The author of Hebrews tells us that the Aaronic/Levitical priesthood which operated the rituals and sacrifices of Tabernacle and Temple worship has been eradicated (Hebrews 7:11-12, 18). “For the priesthood being changed, of necessity there is also a change of the law” (Hebrews 7:12). And the Levitical priesthood has been replaced entirely with a new priest, Jesus the great High Priest.

Next Page: What does it mean for Jesus to fulfill the law? Why do Christians still believe in and follow the Ten Commandments?

Jesus’ priesthood is after a new order, the order of Melchizedek (Hebrews 7:20-28). He is the only one with this priesthood: But He, because He continues forever, has an unchangeable (“aparabatos” in the Greek, meaning “untransferable”) priesthood. And Jesus’ once and for all sacrifice completely fulfills everything the Old Testament sacrifices anticipated and annuls all future sacrifices for sin (Hebrews 10:11-17).

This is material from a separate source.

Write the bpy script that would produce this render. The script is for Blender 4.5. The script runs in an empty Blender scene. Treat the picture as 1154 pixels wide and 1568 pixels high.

The Apostle Paul tells us that the Law was a schoolmaster (Galatians 3:19-25). It was a teacher to drive people to an awareness of their own sinfulness and God’s holiness. The Law achieved its purpose in the death of Christ, Paul says. It taught what it was supposed to teach, and now believers are no longer under the tutelage of a schoolmaster.

The Law was the Old Covenant which Israel entered voluntarily (Hebrews 8:9). And it was in force throughout the earthly ministry of Jesus. In fact, Jesus said in Matthew 5:17-18: “Think not that I came to destroy the law or the prophets: I came not to destroy, but to fulfill. For verily I say unto you, till heaven and earth pass away; not one jot or one tittle shall pass away from the law, till all things be accomplished.”

All things necessary for our salvation were accomplished in the death and resurrection of Christ, and so the Law (which had been pointing to the ultimate sacrifice in Christ) was fulfilled. Everything Moses wrote is still the Word of God, just like the rest of the Bible, but it is no longer the “operating system” for God’s people today.  The New Testament epistles are quite clear that the Mosaic sacrificial system, feast days, priesthood, temple worship, and even its civil/penal code have all been swept away by the “new and living way” of the New Covenant (Hebrews 10:1-20).

But what about the moral law of God such as “do not murder, do not steal, do not commit adultery, honor your mother and father,” and the like? In fact, these commands are repeated in the epistles! What gives?

These commands are the eternal moral laws of God. They did not terminate at Calvary. They were true before the Law was given at Sinai, they were true when they were incorporated into the Law (see Galatians 3:19– they were “added”), and they are still true long after the Law reached its conclusion. The Law embodied the moral law, but it did not originate it.

Today, God has revealed in the letters of the apostles that we live under a new law. Not the Law of Moses, but the Law of the Messiah: “Bear one another’s burdens, and so fulfill the Law of Christ” (Galatians 6:2, see also 1 Corinthians 9:21). Paul also calls this the Law of the Spirit of Life in Christ (Romans 8:2). What is this new law? It’s really one that has been around since the beginning (1 John 2:7), and one we should have learned a long time ago. The epistles spell it out, but I think 1 John 4:7,8 summarizes it nicely for us–

“Beloved, let us love one another. For love is of God, and anyone who loves, is born of God, and knows God. He who does not love does not know God, for God is love.”